Categorized | Environment

Whale management plan review update

MEDIA RELEASE

From the Hawaiian Islands Humpback Whale National Marine Sanctuary:

As many of you know, in 2010 the sanctuary began a multi-year process to review and update the current management plan. The management plan review process (MPR) includes many consultations with community members, including Native Hawaiian cultural practitioners, scientists, educators, ocean users, and state and federal agency representatives.

There are also numerous opportunities for members of the public to provide input.

Following a 90-day public comment and scoping period in the summer and fall of 2010, the sanctuary advisory council formed 9 working groups based on priority issues that were raised by the public. The working group process included more than 150 participants, 60 meetings, workshops, and more than 2,000 hours of service in developing potential management recommendations for advisory council consideration.

At the January 2012 meeting of the advisory council, the council discussed, voted on, and forwarded recommendations to the sanctuary management on possible roles the sanctuary could play to address marine and cultural resource conservation.

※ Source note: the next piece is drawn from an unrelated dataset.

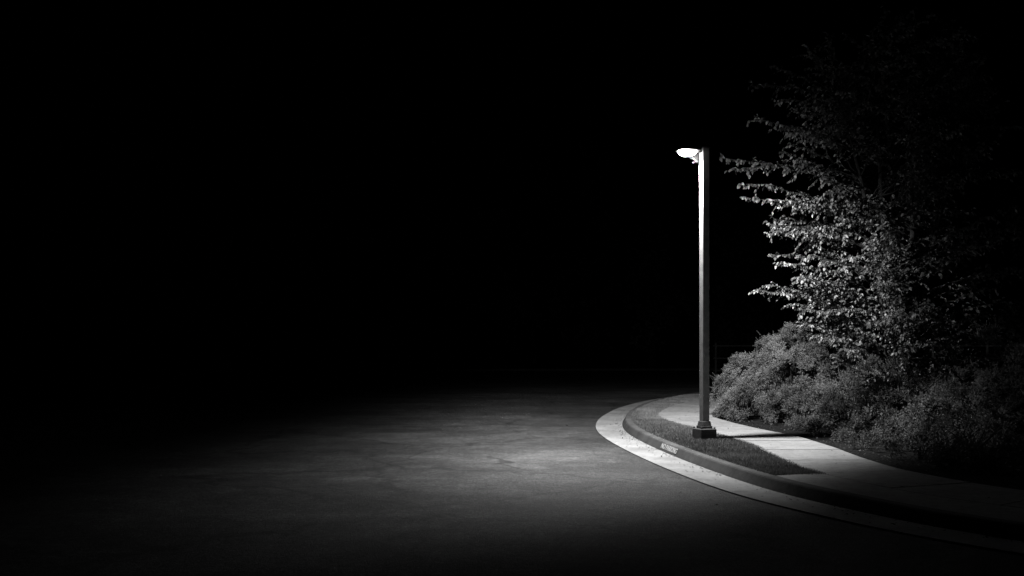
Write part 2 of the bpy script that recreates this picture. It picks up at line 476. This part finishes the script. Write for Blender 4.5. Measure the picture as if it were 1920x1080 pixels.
tips=[(4.25,20.0,5.5),(4.45,20.0,5.25),(4.75,19.6,6.85),(4.85,20.2,6.3),(4.62,19.8,4.95),(4.8,20.3,4.7),(5.0,19.4,4.55),(5.15,19.9,3.95),(5.3,20.4,4.2),
 (5.2,19.5,3.35),(4.85,19.9,2.82),(5.1,20.2,2.95),(5.45,19.7,2.5),(5.75,19.8,2.15),(5.6,19.5,3.0),(5.4,20.6,3.6),(5.5,20.0,5.6),(5.4,19.6,6.0),(5.3,20.0,7.3),(5.9,19.8,7.6),
 (6.0,19.6,1.9),(6.6,19.6,1.6),(7.1,19.5,1.2),(7.6,19.2,1.0),(6.3,19.8,2.4),(6.9,19.3,2.2),(7.5,19.0,1.7),(7.9,19.2,.9)]
for t in tips:
    e=Vector(t); st=stems[1] if R.random()<.6 else stems[0]
    z0=max(.9,e.z-R.uniform(.2,1.0)); s=min(st,key=lambda p:abs(p.z-z0))
    limb(s.copy(),e,.018,.06,.42,.034)
for q in range(200):
    z=R.uniform(1.2,8.6)
    s=min(stems[R.randrange(5)],key=lambda p:abs(p.z-(z-R.uniform(.3,1.2))))
    lx=np.interp(z,[1.2,2.5,3.5,4.5,5.5,6.5,8.6],[6.4,5.9,5.65,5.35,5.4,5.5,6.6])
    rx=np.interp(z,[1.2,3,5,7,8.6],[10.4,11.0,11,10.6,9.6])
    fy=np.interp(z,[1.2,3,6,8.6],[19.2,18.9,18.9,19.9]); by=23.2
    th=R.uniform(-math.pi,math.pi)
    if R.random()<.6: th=R.uniform(math.pi*.8,math.pi*1.75)
    cx,cy=(lx+rx)/2,(fy+by)/2; rr_=R.uniform(.6,1.03)
    e=Vector((cx+math.cos(th)*(rx-lx)/2*rr_,cy+math.sin(th)*(by-fy)/2*rr_,z))
    limb(s.copy(),e,.02,.08,.6,.037)
mesh_obj('trunk_and_branches',tb.V,tb.F,m_bark,tree,True)
leaves_mesh('leaves',P,D,NN,LL,m_leaf,np.array(TT)**1.6,tree)
print('LEAVES',len(P))

# ---------------------------------------------------------------- junipers : lumps -> sub-clumps -> sprigs -> needles
def juniper(name,lumps,seed,count):
    rg=np.random.default_rng(seed)
    par=empty(name); stm=Tubes()
    subs=[]
    for (cx,cy,cz,r,zs) in lumps:
        for _ in range(int(95*r*r/.6)):
            u=rg.uniform(-.75,1); a=rg.uniform(0,6.283); s=math.sqrt(max(0,1-u*u))
            d=np.array([s*math.cos(a),s*math.sin(a),u])
            nz=noise.noise(Vector((cx+d[0]*2.1,cy+d[1]*2.1,cz+d[2]*2.1)))
            p=np.array([cx,cy,cz])+d*r*(.86+.32*nz)*rg.uniform(.88,1.04)*np.array([1,1,zs])
            if p[2]<-.35: continue
            if p[2]<.16: p[2]=rg.uniform(.15,.26)
            if any(((p[0]-l[0])**2+(p[1]-l[1])**2+(p[2]-l[2])**2)<(.7*l[3])**2 for l in lumps): continue
            subs.append((p,d,rg.uniform(.07,.2),rg.uniform(.1,.85)))
        for _ in range(6):
            e=Vector((cx+rg.normal(0,r*.4),cy+rg.normal(0,r*.4),cz+r*zs*.6)); stm.add(bez(Vector((cx,cy,.05)),Vector(((cx+e.x)/2+.1,(cy+e.y)/2,.4)),e,5),.016,.005,4)
    tot=sum(s[2]**2 for s in subs); Vs=[];T=[]
    for (p,d,r,tone) in subs:
        nsp=max(4,int(count*r*r/tot/14))
        ax0=d*1.0+np.array([0,0,.55])+rg.normal(0,.25,3); ax0/=np.linalg.norm(ax0)
        v=rg.normal(0,1,(nsp,3)); v/=np.linalg.norm(v,axis=1,keepdims=True)
        v+=ax0*.9; v/=np.linalg.norm(v,axis=1,keepdims=True)
        stretch=rg.uniform(.5,1.2,(nsp,1))
        st=p+v*r*.35; ln=r*stretch*.8
        m=14
        t=rg.uniform(0,1,(nsp,m,1))
        base=st[:,None]+v[:,None]*(t*ln[:,None])
        dd=v[:,None]*.8+rg.normal(0,.6,(nsp,m,3)); dd/=np.linalg.norm(dd,axis=2,keepdims=True)
        l=rg.uniform(.014,.036,(nsp,m,1))
        sd=np.cross(dd,rg.normal(0,1,(nsp,m,3))); sd/=np.linalg.norm(sd,axis=2,keepdims=True)+1e-9
        w=rg.uniform(.003,.0075,(nsp,m,1))
        tri=np.stack([base-sd*w,base+sd*w,base+dd*l],2).reshape(-1,3,3)
        Vs.append(tri); T.append(np.clip(tone+.45*(t.reshape(-1)-.5)+rg.normal(0,.12,nsp*m),0,1))
        if rg.random()<.25 and p[2]>.4:
            stm.add([Vector(p-d*r),Vector(p),Vector(p+ax0*r*1.2)],.004,.0015,3)
            if rg.random()<.5:
                k=60; tt=rg.uniform(0,1,(k,1)); b0=p+ax0*r*(.6+1.5*tt); dd=ax0*1+rg.normal(0,.5,(k,3)); dd/=np.linalg.norm(dd,axis=1,keepdims=True)
                sd=np.cross(dd,rg.normal(0,1,(k,3))); sd/=np.linalg.norm(sd,axis=1,keepdims=True)
                Vs.append(np.stack([b0-sd*.004,b0+sd*.004,b0+dd*.03*(1.3-tt)],1)); T.append(np.full(k,tone))
    np_mesh('needles',np.concatenate(Vs),3,[(0,1,2)],m_jun,np.concatenate(T),par)
    mesh_obj('stems',stm.V,stm.F,m_bark,par)
juniper('juniper_bush',[(5.2,22.2,.6,.72,1.0),(5.55,22.0,.95,.75,1.0),(5.0,21.4,.3,.5,1.0),(5.35,21.0,.5,.65,1.0),(6.2,22.0,1.15,.95,1.0),(5.9,20.9,.75,.85,1.0),(5.85,21.6,1.15,.75,1),(6.9,21.6,1.0,1.0,1),(5.65,20.1,.3,.5,1.0),(5.7,23.4,.7,.8,1),(6.0,20.0,.3,.6,1)],5,450000)
juniper('juniper_bush',[(6.4,19.3,.4,.8,.95),(7.2,19.2,.6,.95,1),(6.1,18.4,.2,.55,.9),(7.0,17.9,.35,.85,.95),(8.0,18.2,.5,1.0,1),(6.3,17.0,.12,.6,.8),(7.3,16.4,.3,.9,.9),(6.2,15.6,.05,.5,.7),(6.9,15.0,.15,.8,.8),(6.5,13.8,.05,.6,.8),(7.6,13.6,.1,.9,.9),(9.0,17,.6,1.2,1),(10,20,.9,1.5,1),
  (5.65,18.9,.1,.42,.8),(5.7,17.7,.08,.42,.8),(5.75,16.5,.08,.42,.8),(5.75,15.3,.05,.4,.8),(5.8,14.2,.05,.4,.8),(6.0,13,.05,.45,.8)],9,330000)

# ---------------------------------------------------------------- rail fence behind the planting
fe=empty('rail_fence')
def fbox(x0,x1,y0,y1,z0,z1,n):
    return box(n,x0,x1,y0,y1,z0,z1,m_metal,.004,None,fe)
for q in range(10):
    x=9+q*2.4; fbox(x-.04,x+.04,43.96,44.04,-.0,1.75,'post')
for z in(.5,1.05,1.6): fbox(8.9,30.7,44.045,44.075,z-.03,z+.03,'rail')

# ---------------------------------------------------------------- distant tree mass
Pv=[];Dv=[];Nv=[];Lv=[];Tv=[]; ft=Tubes()
dt=empty('distant_trees')
for q in range(26):
    x=-46+q*3.7+R.uniform(-1.2,1.2); y=R.uniform(64,74); H=R.uniform(9,17)
    ft.add([Vector((x,y,0)),Vector((x+R.gauss(0,.2),y,H*.4)),Vector((x+R.gauss(0,.5),y,H*.85))],.28,.05,7)
    for c in range(26):
        z=H*R.uniform(.08,1); rr_=H*.24*math.sqrt(max(.06,1-((z/H-.55)/.5)**2))
        a=R.uniform(0,6.28); c0=Vector((x+math.cos(a)*rr_*R.random(),y+math.sin(a)*rr_*R.random(),z)); cr_=R.uniform(.6,1.4); tn=R.random()
        for k in range(55):
            v_=Vector((R.gauss(0,1),R.gauss(0,1),R.gauss(0,.7))).normalized()*cr_*R.uniform(.5,1)
            Pv.append(tuple(c0+v_));Dv.append((R.gauss(0,1),R.gauss(0,1),R.gauss(0,1)));Nv.append((R.gauss(0,1),R.gauss(0,1),R.gauss(0,1)));Lv.append(R.uniform(.18,.38));Tv.append(tn)
leaves_mesh('leaves',Pv,Dv,Nv,Lv,m_far,np.array(Tv),dt)
mesh_obj('trunks',ft.V,ft.F,m_bark,dt,True)

# ---------------------------------------------------------------- night sky
w=bpy.data.worlds.new('World'); scene.world=w; w.use_nodes=True
class Wd: node_tree=w.node_tree
nt=NT(Wd); bg=nt.n['Background']
sky=nt.new('ShaderNodeTexSky',sky_type='NISHITA'); sky.sun_disc=False
sky.sun_elevation=math.radians(-6); sky.sun_rotation=math.radians(250)
bw=nt.new('ShaderNodeRGBToBW'); nt.link(sky.outputs[0],bw.inputs[0]); nt.link(bw.outputs[0],bg.inputs['Color'])
bg.inputs['Strength'].default_value=.002

# ---------------------------------------------------------------- camera
cd=bpy.data.cameras.new('camera'); co=bpy.data.objects.new('camera',cd); COL.objects.link(co)
co.location=(0,0,1.8); co.rotation_euler=(math.radians(90),0,0)
cd.lens=35; cd.sensor_width=36; cd.shift_y=100/1920; cd.clip_end=2000
scene.camera=co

As part of this process, the sanctuary advisory council has recommended that the sanctuary consider expanding its focus from humpback whales and their habitat to an ecosystem-based management approach.

The recommendations also include the consideration of special management areas and vessel speed limits, as well as increased collaboration with communities and state and federal agencies.

The recommendations reflect an approach that considers the whole ecosystem, including humans and the environment, rather than managing one resource or issue in isolation.

The advisory council recommendations will be considered as the sanctuary moves forward to develop a new draft management plan. The draft management plan and associated environmental impact statement will identify gaps in existing marine conservation efforts in Hawaii and potential roles for the sanctuary to complement existing conservation efforts.

No final decisions have been made at this time, and once the draft plan is complete, there will be additional opportunities for the public to provide input. It is anticipated that a draft plan will be available to share with the public in early 2013.